Ah Brian-you just don't know how to have fun. LOL

Brian Olewnick said...

Hey Mark!

Sorry, been meaning to write but things have been busy...

Yeah, Environ kinda spoiled me as far as performance spaces go. Don't recall Muhal vomiting as part of his act either, the old fuddy-duddy.

Anonymous said...

No sweat. Haven't been listening to much jazz lately so it's interesting to see who you're writing about. Muhal is one classy old school gentleman and a gentle and spiritual man.

I wonder if a lot of the former young turks have mellowed with age.

Brian Olewnick said...

Oh yeah, almost all have mellowed out, which is to say (imho) the music they've been producing lacks a good deal of spark. Even those who maintain a fairly high evergy level (Cecil, Mitchell) tend to rehash old ground. Braxton still pushes things a bit once in a while, but....I've seen shows at the Vision Fest that are downright embarrassing re: resting on one's laurels and just treading water.

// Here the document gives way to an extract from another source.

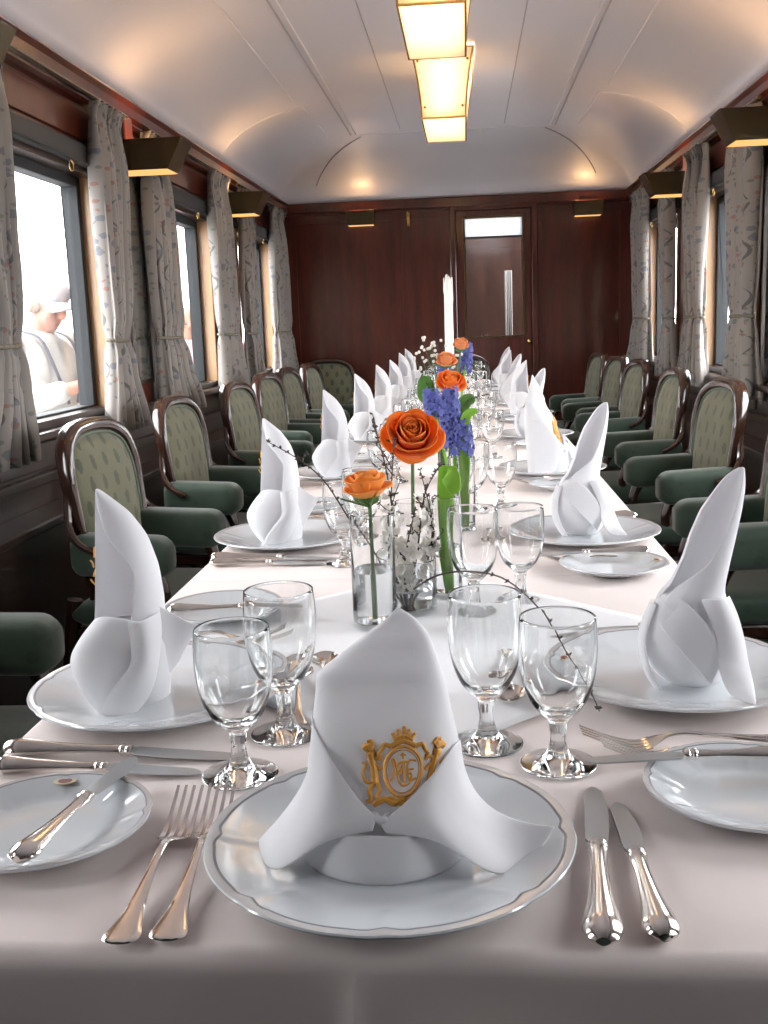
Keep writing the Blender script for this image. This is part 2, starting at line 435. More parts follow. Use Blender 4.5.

But it's a truism that most great work is done while musicians are in their 20s and 30s. The human condition--not much you can do about it. There are always happy exceptions but--they're exceptions.

Anonymous said...

Ahh-the youth is wasted on the young adage's proverbial chickens are coming home to roost.

In fairness it's difficult to maintain long-term supply of good ideas/freshness.

Like you said-that old human condition thing.